«Buvez, éliminez…» Depuis mai dernier, les salariés de Nestlé Waters à Vittel, dans l’est de la France, se battent contre un plan prévoyant la réduction d’un quart des effectifs: 171 emplois sont menacés. Cette réorganisation du site des Vosges, d’où sortent les bouteilles des marques Vittel, Contrex et Hépar, est, selon l’entreprise, «motivée par la décision prise en 2022 d’arrêter la commercialisation de Vittel en Allemagne». De plus, Nestlé Waters, qui fait jaillir chaque année un milliard cinq cents millions de bouteilles de Vittel et de la commune voisine de Contrexéville, serait victime des «conditions climatiques», soit de la sécheresse. Au printemps, deux forages à sec d’Hépar ont dû être fermés, réduisant de 60% la production. On n’en serait sans doute pas là aujourd’hui si la société avait modéré ses appétits de profits et géré durablement la ressource. Depuis des années pourtant, riverains et associations ont pointé la chute drastique du niveau de la nappe phréatique dans les deux stations thermales. Les médias allemands ont donné de l’écho à ces lanceurs d’alerte, provoquant un boycott outre-Rhin.
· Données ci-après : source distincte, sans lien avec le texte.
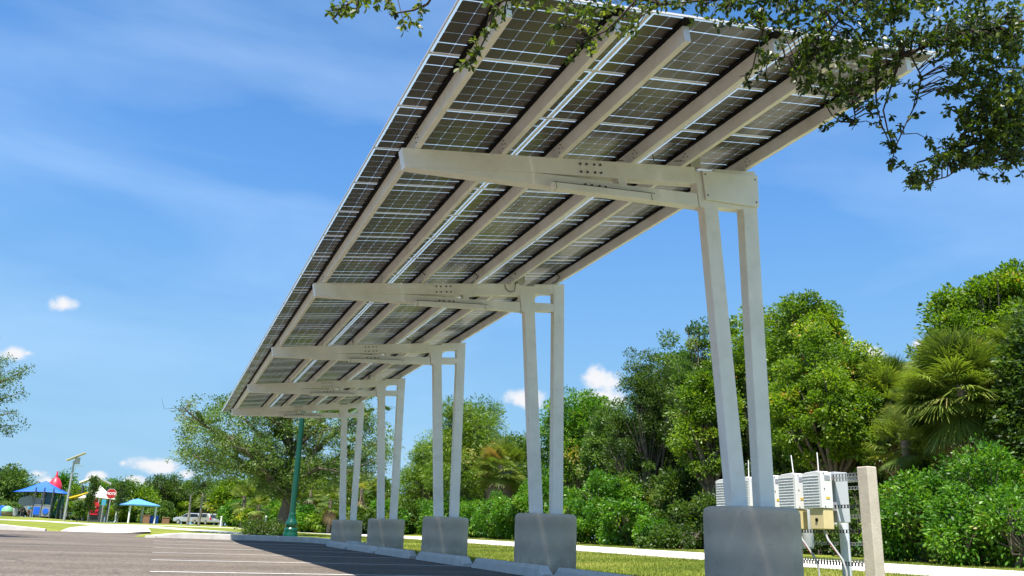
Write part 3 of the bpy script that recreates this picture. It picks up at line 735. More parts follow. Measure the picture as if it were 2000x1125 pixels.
# palms
def fan_frond(base, dirv, petiole, blade, nseg=40, droop=.5):
    """returns list of quads (k,4,3)"""
    dirv = unit(np.array(dirv, float)); hub = np.array(base)+dirv*petiole+np.array([0, 0, -.25*petiole*droop])
    side = unit(np.cross(dirv, np.array([0, 0, 1.0]))+1e-6); upv = np.cross(side, dirv); Q = []
    for k in range(nseg):
        a = lerp(-1.9, 1.9, k/(nseg-1))+random.uniform(-.04, .04)
        d = dirv*cos(a)+side*sin(a)+upv*.18*cos(a*2)
        Lb = blade*(.62+.38*cos(a*.7))*random.uniform(.85, 1.1); w = .034*blade/.8
        m1 = hub+d*Lb*.6+np.array([0, 0, -.02]); tip = hub+d*Lb*.97+np.array([0, 0, -.22*Lb*random.uniform(.5, 1.5)*droop*2])
        p = np.cross(d, upv); p = unit(p)*w*.5
        Q.append([hub-p*.3, hub+p*.3, m1+p, m1-p]); Q.append([m1-p, m1+p, tip+p*.15, tip-p*.15])
    pd = side*.012
    Q.append([np.array(base)-pd, np.array(base)+pd, hub+pd, hub-pd])
    return Q
def palm(label, base, Hc, R, nfr=42, ndead=8, live='palm', seed=1, group='fan palms among the trees', lowest=-1.0, shag=True):
    random.seed(seed)
    t = thing('fan_palm', label, 'palm tree', base, 0, group)
    def mk(n, els, m, droop, nm):
        Q = []; T = []
        for k in range(n):
            a = random.uniform(0, 2*pi); el = random.uniform(*els)
            d = (cos(a)*cos(el), sin(a)*cos(el), sin(el)); q = fan_frond((0, 0, Hc), d, R*.55*random.uniform(.75, 1.15), R*.52*random.uniform(.85, 1.1), droop=droop*random.uniform(.7, 1.3))
            Q += q; T += list(np.clip(random.gauss(.5, .2)+RNG.normal(0, .08, len(q)), 0, 1))
        link(nm, quads_mesh(nm, np.array(Q), np.array(T), LM[m]), t)
    mk(nfr, (lowest, 1.45), live, .38, 'crown')
    if ndead: mk(ndead, (-1.5, -1.0), 'dead', .9, 'dead_fronds')
    mb = MB().tube([(0, 0, -.2), (.05, 0, Hc*.5), (0, 0, Hc+.1)], [.13, .11, .13], 10); mb.build('trunk', BARK, t)
    return t
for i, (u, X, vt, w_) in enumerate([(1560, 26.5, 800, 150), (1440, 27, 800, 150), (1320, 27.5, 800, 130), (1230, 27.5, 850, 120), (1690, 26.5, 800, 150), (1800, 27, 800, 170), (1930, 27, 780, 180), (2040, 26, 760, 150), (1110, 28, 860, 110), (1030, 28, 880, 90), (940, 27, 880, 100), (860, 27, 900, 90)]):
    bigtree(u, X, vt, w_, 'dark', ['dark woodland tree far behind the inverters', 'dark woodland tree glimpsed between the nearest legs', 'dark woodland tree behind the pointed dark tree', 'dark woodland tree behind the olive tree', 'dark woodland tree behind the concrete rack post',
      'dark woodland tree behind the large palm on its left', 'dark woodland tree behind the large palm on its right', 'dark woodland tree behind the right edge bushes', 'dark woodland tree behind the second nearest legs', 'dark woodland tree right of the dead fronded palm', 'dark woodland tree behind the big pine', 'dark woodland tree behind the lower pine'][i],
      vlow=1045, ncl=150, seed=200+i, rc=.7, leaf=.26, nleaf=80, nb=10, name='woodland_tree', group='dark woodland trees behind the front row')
p, dep = on_line(1882, 18.6, 790); palm('large fan palm with full round crown right of the tall trees', (p[0], p[1], p[2]), top_h(1868, 778, dep, p[2]), 122/F_PX*dep*1.08, 170, 5, seed=2, lowest=-1.15)
p, dep = on_line(1735, 20.5, 800); palm('partly hidden fan palm left of the large palm', p, top_h(1735, 805, dep, p[2]), 82/F_PX*dep*1.3, 90, 10, seed=3)
p, dep = on_line(1770, 18.4, 880); palm('low drooping fan palm above the bushes right of the concrete post', p, top_h(1770, 880, dep, p[2]), 85/F_PX*dep, 60, 12, seed=4, lowest=-1.3)
p, dep = on_line(978, 18.6, 915); palm('palm with brown dead fronds in front of the pine', p, top_h(978, 918, dep, p[2]), 60/F_PX*dep, 70, 36, live='palm', seed=5)
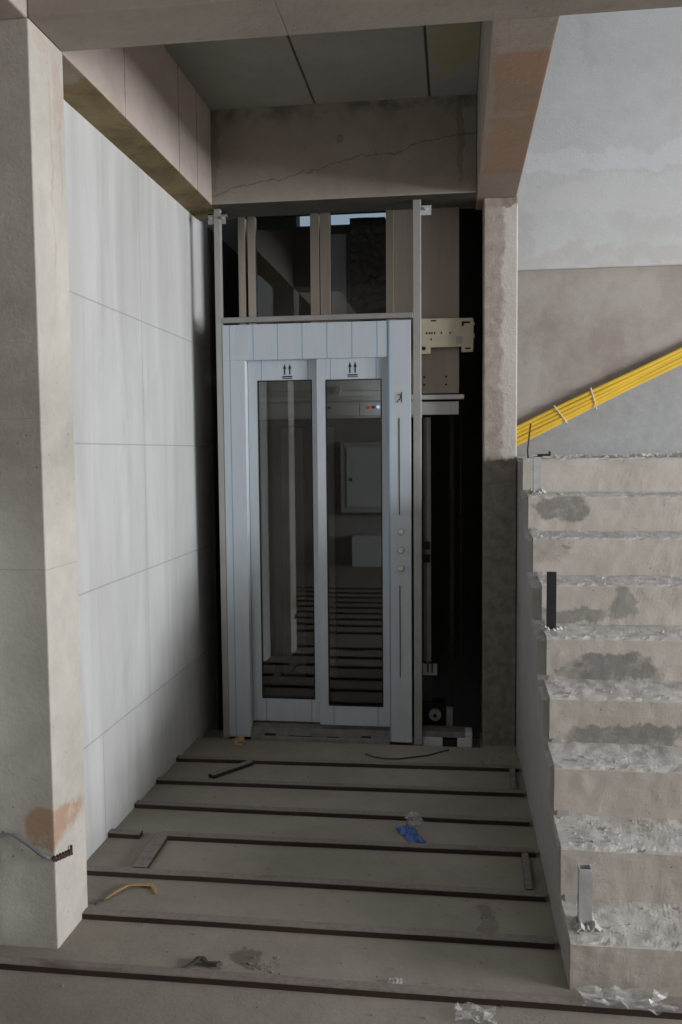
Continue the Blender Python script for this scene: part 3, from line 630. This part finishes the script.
# ------------------------------------------------------------------ yellow conduits on the stairwell wall
ords = ['topmost', 'second from the top', 'third from the top', 'fourth from the top', 'lowest']
p0, p1 = Vector((0.33, 0, 1.567)), Vector((2.62, 0, 2.67))
dv = (p1-p0).normalized(); nv = Vector((-dv.z, 0, dv.x))
for i in range(5):
    off = (2-i)*0.0205; pts = []
    for t in range(13):
        q = p0+(p1-p0)*(t/12) + nv*off*(1.05-0.02*t); pts.append((q.x, 5.538+0.004*math.sin(t*1.3+i)-(0.004 if i % 2 else 0), q.z+0.004*math.sin(t*0.9+i*1.1)))
    bm = tube(bmesh.new(), pts, 0.0124, 10)
    tag(obj('conduit', bm, m_conduit, smooth=False), '%s of the five yellow plastic conduits rising along the stairwell wall' % ords[i], 'conduit', 'yellow conduits on the stairwell wall')
def cable_tie(x, tilt, label):
    q = p0+dv*((x-p0.x)/dv.x); bm = bmesh.new()
    a = q+nv*0.066+dv*tilt; b_ = q-nv*0.066-dv*tilt
    tube(bm, [(a.x, 5.565, a.z), (a.x, 5.520, a.z), ((a.x+b_.x)/2, 5.518, (a.z+b_.z)/2), (b_.x, 5.520, b_.z), (b_.x, 5.565, b_.z)], 0.004, 6)
    tag(obj('cable_tie', bm, m_tie), label, 'cable tie', 'white ties around the conduits')
cable_tie(0.648, -0.012, 'white cable tie around the yellow conduits nearest their lower end')
cable_tie(0.845, 0.012, 'white cable tie around the yellow conduits farther up the slope')

# ------------------------------------------------------------------ small things
bm = bmesh.new(); tube(bm, [(-1.60, 2.392, 0.36), (-1.41, 2.395, 0.342), (-1.345, 2.40, 0.356), (-1.325, 2.402, 0.354), (-1.27, 2.396, 0.325), (-1.235, 2.392, 0.302), (-1.205, 2.39, 0.292)], 0.0048, 8)
cb = obj('cable', bm, m_cable, smooth=True); tag(cb, 'grey cable strung across the foot of the left column', 'cable')
bm = bmesh.new(); pts = []
for i in range(40):
    a = i*0.95; pts.append((-1.195+0.0035*i*0.03+0.007*math.cos(a), 2.395+i*0.0028, 0.288+0.007*math.sin(a)-i*0.0007))
tube(bm, pts, 0.0042, 5); bx(bm, -1.19, -1.184, 2.495, 2.501, 0.255, 0.285)
obj('wire_twist', bm, m_rustwire, cb)
bm = bmesh.new(); tube(bm, [(-1.405, 2.338, 0.0), (-1.405, 2.338, 0.01), (-1.405, 2.338, 0.03), (-1.405, 2.338, 1.35), (-1.405, 2.338, 1.37)], [0.03, 0.045, 0.052, 0.052, 0.045], 24)
tag(obj('plastic_roll', bm, m_pale, smooth=True), 'pale green upright plastic roll at the edge of the left column', 'roll')
bm = bmesh.new(); bx(bm, 0, 0.001, 0, 0.001, 0, 0.001); bm.free()
def strip(pts, w, t, mat, name, label, cat):
    bm = bmesh.new(); tube(bm, pts, w, 6, t); tag(obj(name, bm, mat), label, cat)
strip([(-1.168, 2.705, 0.004), (-1.150, 2.745, 0.008), (-1.124, 2.792, 0.009), (-1.085, 2.803, 0.008), (-1.045, 2.806, 0.008), (-1.030, 2.79, 0.006), (-1.008, 2.752, 0.004)], [0.004, 0.007, 0.008, 0.009, 0.009, 0.008, 0.005], 0.4, m_tan, 'scrap_strip', 'bent tan scrap strip lying on the floor near the left column', 'scrap')
strip([(-1.19, 2.668, 0.004), (-1.185, 2.69, 0.004), (-1.173, 2.70, 0.004)], 0.003, 1, m_scrapdark, 'wire_scrap', 'thin dark wire end between the left column and the tan strip', 'wire')
bm = nb((-1.13, -1.075, 4.262, 4.30, 0, 0.012), (-1.125, -1.105, 4.265, 4.295, 0.012, 0.036), (-1.105, -1.078, 4.27, 4.29, 0.018, 0.042)); tag(obj('wood_offcut', bm, m_woodblock, bevel=0.003), 'small raw wood offcut on the floor at the left foot of the lift door', 'offcut')
strip([(-0.795, 2.343, 0.004), (-0.770, 2.366, 0.006), (-0.752, 2.39, 0.012), (-0.738, 2.392, 0.012), (-0.722, 2.376, 0.010), (-0.69, 2.372, 0.010), (-0.683, 2.384, 0.008)], [0.004, 0.006, 0.012, 0.011, 0.008, 0.012, 0.010], 0.5, m_scrapdark, 'dark_scrap', 'dark bent scrap on the floor behind the long front batten', 'scrap')
strip([(-0.44, 4.20, 0.003), (-0.40, 4.165, 0.003), (-0.34, 4.145, 0.003), (-0.27, 4.15, 0.003), (-0.20, 4.175, 0.006), (-0.13, 4.215, 0.003), (-0.07, 4.27, 0.003), (-0.03, 4.30, 0.003)], 0.0035, 1, m_scrapdark, 'loose_wire', 'thin dark wire lying on the floor before the lift door', 'wire')
bl = thing('plastic_wrapper', 'crumpled blue plastic wrapper with a clear end lying on the battens', 'wrapper', (-0.17, 3.33, 0))
obj('blue_part', crumple(-0.172, 3.30, 0.0, 0.028, 0.085, 0.016, 3.3, rot=0.5, dome=0.022), m_bluefilm, bl, smooth=False)
obj('clear_end', crumple(-0.165, 3.43, 0.008, 0.034, 0.05, 0.015, 5.1, rot=0.5, dome=0.02), m_clear, bl)
for cx, cy, sx, sy, h, sd, lb in ((-0.165, 2.345, 0.022, 0.022, 0.014, 1.1, 'small clear plastic scrap on the floor just behind the front batten'),
        (0.055, 2.235, 0.055, 0.03, 0.016, 2.7, 'clear crumpled plastic scrap in front of the front batten'),
        (0.455, 2.315, 0.11, 0.04, 0.022, 4.4, 'large clear crumpled film at the foot of the lowest step')):
    tag(obj('plastic_scrap', crumple(cx, cy, 0.0 if cy > 2.34 or cy < 2.27 else 0.016, sx, sy, h, sd), m_clear), lb, 'plastic scrap', 'clear plastic scraps on the floor')
# plaster crumbs and grit on treads, landing and floor
def chip(bm, x, y, z, s):
    v = [bm.verts.new((x+s*random.uniform(.5, 1)*a, y+s*random.uniform(.5, 1)*b_, z+(s*random.uniform(.4, .9) if c else -0.003))) for a, b_, c in ((-1, -1, 0), (1, -1, 0), (1, 1, 0), (-1, 1, 0), (-.4, -.4, 1), (.5, -.3, 1), (.1, .5, 1))]
    for q in ((0, 1, 5, 4), (1, 2, 6, 5), (2, 3, 6), (3, 0, 4, 6), (4, 5, 6)): bm.faces.new([v[i] for i in q])
bm = bmesh.new()
for k in range(8):
    for i in range(70):
        x = 0.34+random.random()**1.4*0.9
        chip(bm, x, Y0+G_*k+0.03+random.random()*0.18, ZT[k+1]+0.002, random.uniform(0.003, 0.008)*(1 if random.random() < .93 else 2))
for i in range(260):
    x = 0.36+random.random()*1.2
    chip(bm, x, 4.25+random.random()*0.25+0.3*random.random()**3, ZT[9]+0.003, random.uniform(0.005, 0.016))
for i in range(40): chip(bm, random.uniform(0.85, 1.2), random.uniform(4.3, 4.5), ZT[9]+0.008, random.uniform(0.012, 0.022))
o = obj('plaster_debris', bm, m_dust); tag(o, 'pale plaster crumbs scattered over the treads and landing', 'debris', kind='stuff')
bm = bmesh.new()
for i in range(160):
    chip(bm, random.uniform(-1.15, 0.28), random.uniform(2.2, 4.3)**1, 0.002, random.uniform(0.0015, 0.005))
for i in range(25): chip(bm, random.uniform(-0.62, -0.50), random.uniform(2.36, 2.44), 0.002, random.uniform(0.002, 0.006))
for i in range(20): chip(bm, random.uniform(0.12, 0.30), random.uniform(4.1, 4.32), 0.003, random.uniform(0.004, 0.014))
o = obj('floor_grit', bm, m_floor); tag(o, 'small grey grit scattered over the floor between the battens', 'grit', kind='stuff')

# ------------------------------------------------------------------ what the door glass mirrors: the wall across the room
cb = thing('electrical_cabinet', 'grey electrical cabinet mirrored in the right glass of the lift door', 'cabinet', (-1.0, -2.7, 0.70))
obj('case', nb((-1.50, -0.62, -2.77, -2.60, 0.70, 1.63)), m_cab, cb, 0.006)
dr = obj('cabinet_door', nb((-1.42, -0.70, -2.598, -2.585, 0.78, 1.56)), m_white, cb, 0.004)
obj('lock', nb((-1.38, -1.34, -2.5845, -2.575, 1.12, 1.16)), m_ink, dr)
bm = nb((-1.34, -0.80, -2.76, -2.45, 0.0, 0.40)); wb = tag(obj('carton', bm, m_white, bevel=0.005), 'white carton on the floor mirrored below the electrical cabinet', 'carton')
struct('column', nb((-2.30, -1.90, -2.78, -2.70, 0, 3.2)), m_beam, 0.005)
«Envoyé spécial» fait des vagues. En plus, la campagne environnante est parsemée d’immenses fosses remplies de déchets et de collines entières de cadavres de bouteilles éventrées ou en morceaux, comme l’a montré un reportage édifiant d’«Envoyé spécial» diffusé fin août sur France 2. Même des arbres poussent sur ces grandes buttes. Le risque, c’est que les microparticules libérées par la désagrégation de ces plastiques atteignent les nappes aux côtés d’autres polluants. Mais Nestlé Waters, qui évolue dans le giron du groupe suisse basé à Vevey, n’est pas du tout pressée de délier les cordons de sa bourse pour nettoyer ces cochonneries.
Nestlé Waters n’est pas à sec. Nestlé Waters est aussi près de ses sous pour ce qui concerne le plan social. L’entreprise a pour l’heure refusé la contre-proposition des syndicats qui consiste en des départs volontaires et une préretraite pour 151 travailleurs en fin de carrière. Ce plan permettrait d’éviter les licenciements secs ou de considérablement les réduire et ainsi de limiter la casse sociale. Né dans les Vosges, l’écrivain Nicolas Mathieu a bien décrit le contexte et les conséquences de la désindustrialisation dans cette région, il faut lire Aux animaux la guerre et Leurs enfants après eux, pour lequel il a reçu le Prix Goncourt. De nouvelles rencontres entre la direction et les syndicats sont prévues cette semaine, le délai de consultation s’achevant ce vendredi 13 octobre. Nestlé Waters, dont le chiffre d’affaires est de 4 milliards d’euros, a les moyens de signer un plan social digne de ce nom. Les salariés ont raison de faire grève et de continuer à se battre, nous ne pouvons que leur témoigner notre solidarité.